What seems the most frustrating aspect of MG to me is that the Airborne Army was ready to go since August and had many failed calls; the ground (and air) logistic seems to be the most determining factor of it all. The XXX Corps were facing a Penalty battalion hastily moved forward to block the Hell's Highway to reach Eindhoven; given the fact that Operational Officers from the Netherlands warned the Supreme Allied Command about the dangers of using that path of advance (in the Netherlands Army Academy you failed your exams doin' just that), it seems that if the Allied machine was moving just a merely week before they would have possibly succeeded.

Picking a non-text book line of advance is kinda what victories are made of, remember the Ardennes anyone? (the first one, not the second one)

And in spite of all that XXX Corps reached Nijmegen ahead of schedule. At that point all of the required bridges were in Allied hands...... except one.

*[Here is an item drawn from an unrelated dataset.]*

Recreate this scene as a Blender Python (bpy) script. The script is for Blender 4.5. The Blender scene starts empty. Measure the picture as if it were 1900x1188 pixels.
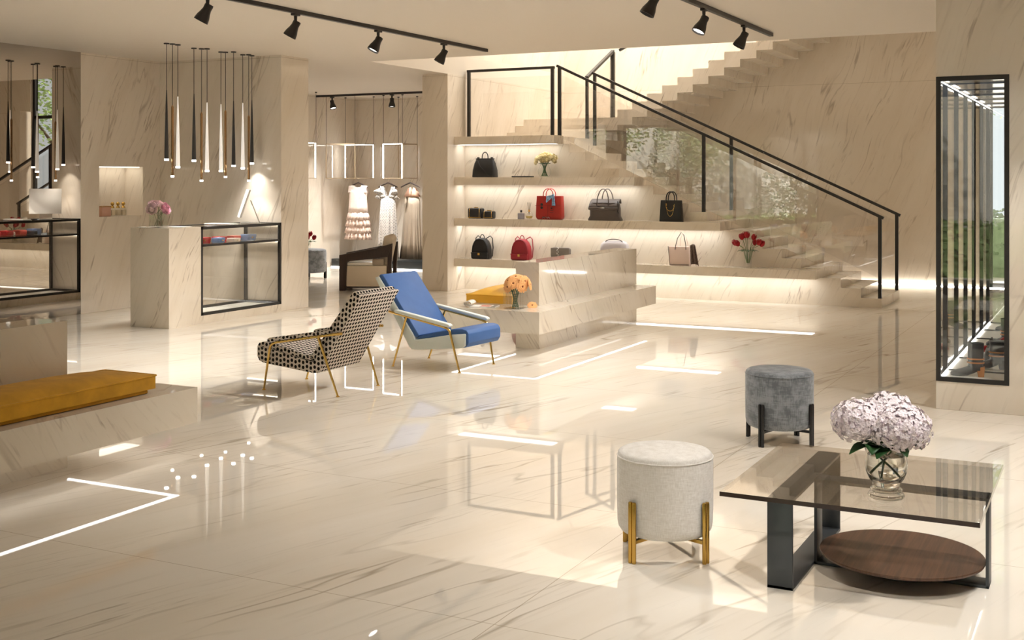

The one that on the first day of the landings was completely unoccupied. The Recon Co from one of the SS Pz divisions rolled into Nijmegen on day 1, saw nothing and turned around to head back to base north of Arnhem. Upon reaching the Arnhem bridge they were torn up by 2 Para.

That is what drives me bonkers about the whole thing, "conventional wisdom" is to say Monty was rash and threw away lives because he was too pig headed.

For me it was the 82nd Airborne .....

"How did you go at the bridge mate? "

"Bridge? which one is that ?"

"The big one, the highway bridge, y'know.. in town ?"

"Oh that one ... yes ummmm goooood ... we're ahh ... we're working on it "

"WHAT ?!"

Instead we are sold some line of crap about British tanks finally crossing the bridge and then stopping to make tea.